09 January 2012

ESA still not supporting open access

The Ecological Society of America drew attention to itself last week for a statement regarding open access for scientific publication. Jonathan Eisen covered it here.

I posted the link to Eisen’s post this on ESA’s Facebook page, and today, there was this comment from ESA on Facebook:

ESA’s recent letter in response to OSTP’s Request for Information has generated discussion in the social media realm. This is perhaps a good example of the inherent conflict between the interests of those who believe research publications should make their content freely available to all and the reality that there are significant costs associated with publishing scholarly research journals. This topic will continue to be one with which the scientific community must grapple and one that will continue to evolve.

My response was that they seemed to be confusing “access” with “profit.” PLoS ONE has proved that open access journals can be profitable. Other publishers (Brill; see here) have recognized this.

If journals are worried about losing their subscriptions, I suggest this: Keep the technical articles free and print other, original content that people will pay for.

For instance, let’s go back the the journal Science, which I suggested would be a good target to convert open access. Only a small fraction of the original technical articles in Science are going to be relevant to any particular reader. As it stands, a subscriber to Science is getting a lot of non-targeted articles that are irrelevant to them.

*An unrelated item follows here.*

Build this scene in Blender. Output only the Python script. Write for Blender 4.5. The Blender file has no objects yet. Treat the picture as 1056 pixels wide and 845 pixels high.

What Science has been really good at is providing news and commentary. That is much more widely relevant to a broader spectrum of readers. I think if all the technical articles were still free, people would probably still be willing to pay money for all the other original writing. The conference reports, the policy analysis, and so on. That original work by professional writers is something that people realize should not be free. At least, the arguments for making it free are different than the usual ones used to justify open access, that is that publicly funded scientists are doing all of the intellectual work.

But oddly, the tendency for general journals has been to do the exact opposite. Journals have tended to make a few of their comments freely available, while locking down all the original science.

ResearchBlogging.orgSo, ESA, if you want people to stay members of your society, to give them reasons to do so besides original journal articles. I doubt it’s the main reason that most people join scientific societies. In fact, ESA, you yourself have surveyed why people joined your society.

The number one reason given in a membership survey for joining ESA was, “Supporting the field of ecology.” For young members, under the age of 35, “opportunities to present or publish my work” was third in the list but that’s difficult to interpret because it includes presenting at conferences and not just the journals. Regardless, it’s not just for the journals you publish.

When they asked lapsed members what might make them rejoin the society, the three main reasons were for information and career development. These were things that require more than just original journal articles. For example, the first item on the list was, “Help me stay abreast of developments in my field.” Sure, that is something that is partly about original research, but good original analysis and news reporting would also seem to be valuable to members. Why not give it to them?


ESA. 2012. ESA membership survey, February 2011 summary of results Bulletin of the Ecological Society of America 93(1): 13-23. DOI: 10.1890/0012-9623-93.1.13


Ellen Simms said...

By not releasing the research content, they force libraries to pay outrageous library subscriptions. I might be wrong, but I think that's a huge chunk of their profit and the reason why they don't want to release the publicly-funded content.

Michael Hill said...

What are your opinions on The Research Works act, which has drawn the ire of the online open access community over the past few months?


Zen Faulkes said...

Michael: The Research Works Act is a clumsy and regressive piece of legislation. It tries to protect a particular way of doing business, rather than address a public good. I'd rather businesses innovated to keep pace with new market demands rather than using legislation to keep their business just as it is.